10 February 2025
James Cleverly criticises Border Security, Asylum and Immigration Bill as a missed opportunity

Former Home Secretary James Cleverly criticises the Government’s Border Security, Asylum and Immigration Bill as a missed opportunity that fails to deliver bold, game-changing solutions. While the new Border Security Command appears strong in name, it lacks the necessary powers to be effective. Additionally, the Bill offers no viable solution for failed asylum seekers from countries deemed too unsafe to return them to.

Mr James Cleverly (Braintree) (Con)

I cannot help but think that the Home Secretary thought that border control, reducing illegal migration and stopping the boats was going to be considerably easier than it has turned out to be. She spoke with great authority and confidence ahead of the election, and yet, as the shadow Home Secretary, my right hon. Friend the Member for Croydon South (Chris Philp), has highlighted, since taking office the Labour Government have seen almost every key metric go in the wrong direction. I therefore think it is right for us to look at what is actually in the Bill—not just the tone and the rhetoric, but the detail.

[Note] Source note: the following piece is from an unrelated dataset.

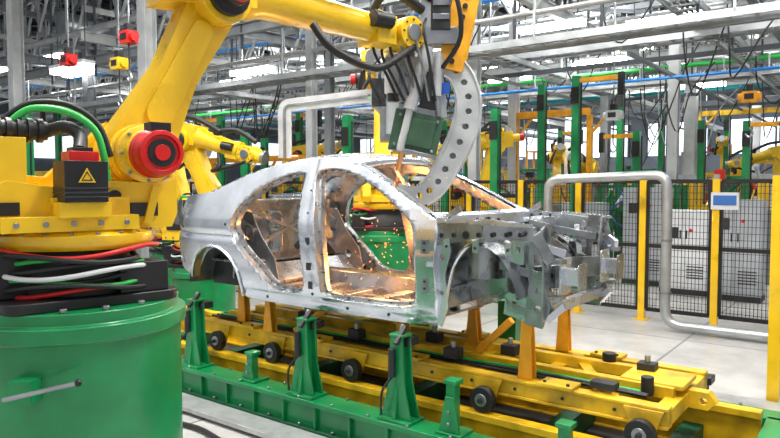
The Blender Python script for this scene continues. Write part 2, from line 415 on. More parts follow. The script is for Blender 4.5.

What the Home Secretary says in general terms is quite welcome, but let us look at the example of the new Border Security Command. At the Dispatch Box and in the media studios, she has spoken about this new, powerful organisation that will bring a step change in the co-ordination of our national response to illegal migration, so when the Bill was published, I looked with great interest at the specific provisions for this new, powerful organisation headed by a senior former police officer and a senior former Royal Artillery officer—a wise choice of regiment—and I found myself saying, “Is that it?” Looking at the detail, we see, as my right hon. Friend set out, that this powerful new organisation will be able to write a plan, to present an annual set of accounts and then to ask nicely, but not compel, any other organisation to do its bidding. The headlines might sound great, but the detail is frankly underpowered.

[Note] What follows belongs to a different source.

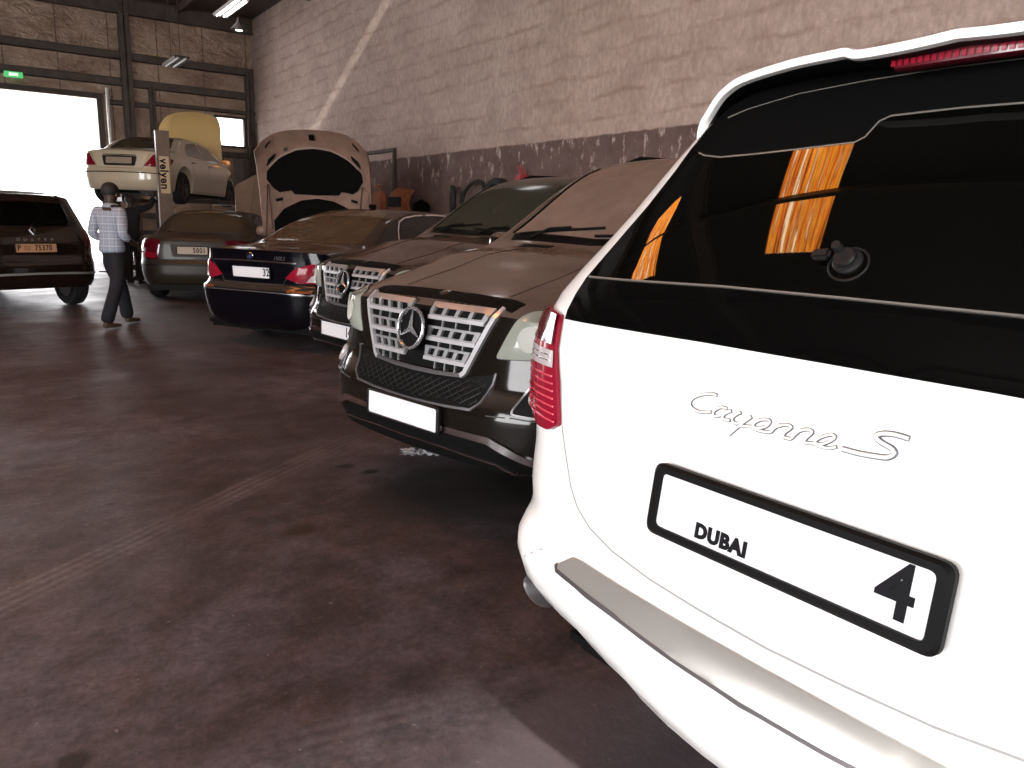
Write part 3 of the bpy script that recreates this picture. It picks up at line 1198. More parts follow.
tube_light('lit twin-tube fluorescent fixture hanging under the dark roof', 6.05, 20.3, 22.2, 6.45, ZC, True)
tube_light('unlit twin-tube fluorescent fixture hanging lower, in front of the far wall', 4.75, 20.9, 22.3, 5.05, ZC, False)
t = thing('pendant_lamp', 'bell-shaped industrial lamp hanging by the corner of the hall', 'lamp', (6.35, 21.6, 6.08))
obj('lamp_shade', lathe([(.22, 0), (.21, .03), (.14, .11), (.07, .17), (.045, .24), (.04, .30)], 'z', 28, True), M['steel_dark'], t)
obj('bulb', lathe([(.01, -.02), (.09, .0), (.12, .03), (.08, .08)], 'z', 20, True), M['lamp_tube'], t)
obj('cable', tube([(0, 0, .30), (0, 0, ZC - 6.08)], .01, 8), M['rubber'], t)
# ------------------------------------------------------------------ car shapes (local: x right, y forward, z up; metres)
def spec(L, top, plan, sect, rear, front, bot=((-9, .24), (9, .24)), crown=((-9, .06), (9, .06)), **k):
    d = dict(yr=-L / 2, yf=L / 2, top=top, plan=plan, sect=sect, rear=rear, front=front, bot=list(bot), crown=list(crown))
    d.update(k)
    return d


SUV_SECT = [(.2, .90), (.45, .985), (.65, 1.0), (.9, .99), (1.05, .97), (1.14, .94), (1.4, .835), (1.62, .72), (1.75, .66)]
SEDAN_SECT = [(.15, .90), (.35, .975), (.6, 1.0), (.8, .985), (.93, .95), (1.02, .89), (1.2, .79), (1.4, .66), (1.5, .60)]
zrows = [.30, .34, .38, .42, .46, .50, .54, .556, .566, .574, .582, .592, .606, .620, .630, .64, .652, .666, .68, .70, .74, .80, .86, .92, .98, 1.04, 1.08, 1.12, 1.16, 1.22, 1.28, 1.34, 1.40, 1.46, 1.52, 1.57, 1.60]
SPEC = {}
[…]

This Bill removes more power from the Government than it puts on the table—as my right hon. Friend said, the ability to seize and search mobile phones already exists—so when we come to the Division later this evening, we will be making our decisions on what is actually in the Bill, not on the rhetorical cloud that surrounds it. The simple truth is that the Government had an opportunity to make something different and to be courageous, but they missed the target. This Bill is massively underpowered. It does not have the kind of game-changing clauses that the current situation demands. People on both sides of the House may disagree with the detail of the Rwanda scheme, which this Bill repeals, but it was at least an attempt to do something significant in response to a significant situation.

Ultimately, the Home Secretary will have to explain, or perhaps the Minister for Border Security and Asylum will do so in her summing up, where she envisages people being returned to if they fail in their asylum application here in the UK but their home nation is deemed unsafe to return them to—the Afghans, the Syrians and people from other parts of the world. If the Home Secretary is saying that they cannot go to their home country or to a third country, she is by definition saying that they can stay here, and that is a blank cheque for hundreds of millions of people around the world. She can be as critical of me and the Conservatives as she likes, but until she comes up with a credible alternative, her criticism is massively undermined, and this is not a credible alternative.

This is a missed opportunity. This is words but not action. This is headlines but no substance. When this Bill is passed, as it inevitably will be because the Home Secretary has a majority, but then fails to achieve what she has promised, she will find that her party is punished at the ballot box.